Misconception #4: a generator's speed can't be different than that of the grid.!

When the system is in balance, I would think generator speed should match frequency; ie "locked to" the grid. Refer to misconception #1 for imbalance of the grid. If load is suddenly removed from the generator, I would hope that the reverse power protection systems in both the generator controls and the generator protection relays would detect power being applied to the generator from the grid and open the main generator breaker. Also, misconception #4 seems to argue with misconception #1; i.e. "locked in".


Phil Corso, PE

CTTech, your 17-Jun (19:08) comment regarding voltage excursion, and how IPs are ordered by system operations to provide "voltage support" and "pushing" kVArs, is obviously a case of a network in deep doo..., ahem, trouble! It is not the simple case of a generator connected to an infinite bus. Certainly, not the situation Pete described!

The scenario you described, that is, the existence of a signifiant impedance between the generator terminals and the grid is not atypical, but in fact, a normal situation, i.e., generator-to-grid connection via a step-up transformer! In this case your observations related to electrical parameter excursion, is certainly correct. Furthermore, I agree with your stance about distance, impedance, etc.
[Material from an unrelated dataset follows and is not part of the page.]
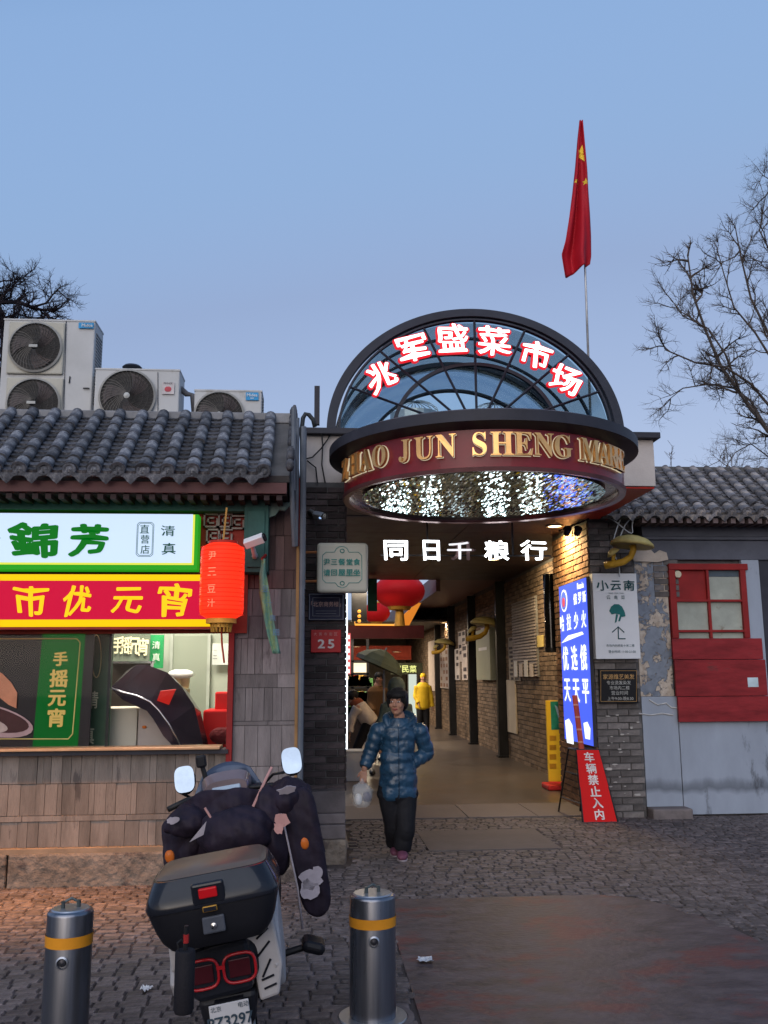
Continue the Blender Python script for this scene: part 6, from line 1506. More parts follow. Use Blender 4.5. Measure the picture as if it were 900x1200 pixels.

Now, regarding your statement, "Theory is great; reality is, well, reality." Once again, I bow to your position, that is, operators are often the most knowledgeable when it comes to electrical crisis management. But, if you recall, the originator asked a relatively simple question. Paraphrasing, he asked, "can a TG operate at a speed greater than syschronous speed?" I provided such a scenario... asynchronous operation!

Admittedly, simultaneous loss of excitation and local load is unusual, but not unheard of! In fact in the '60s and '70s, a great deal of work was done to overcome asynchronous operation, therby avoiding the inevitable (at least in my experience) "black-out!"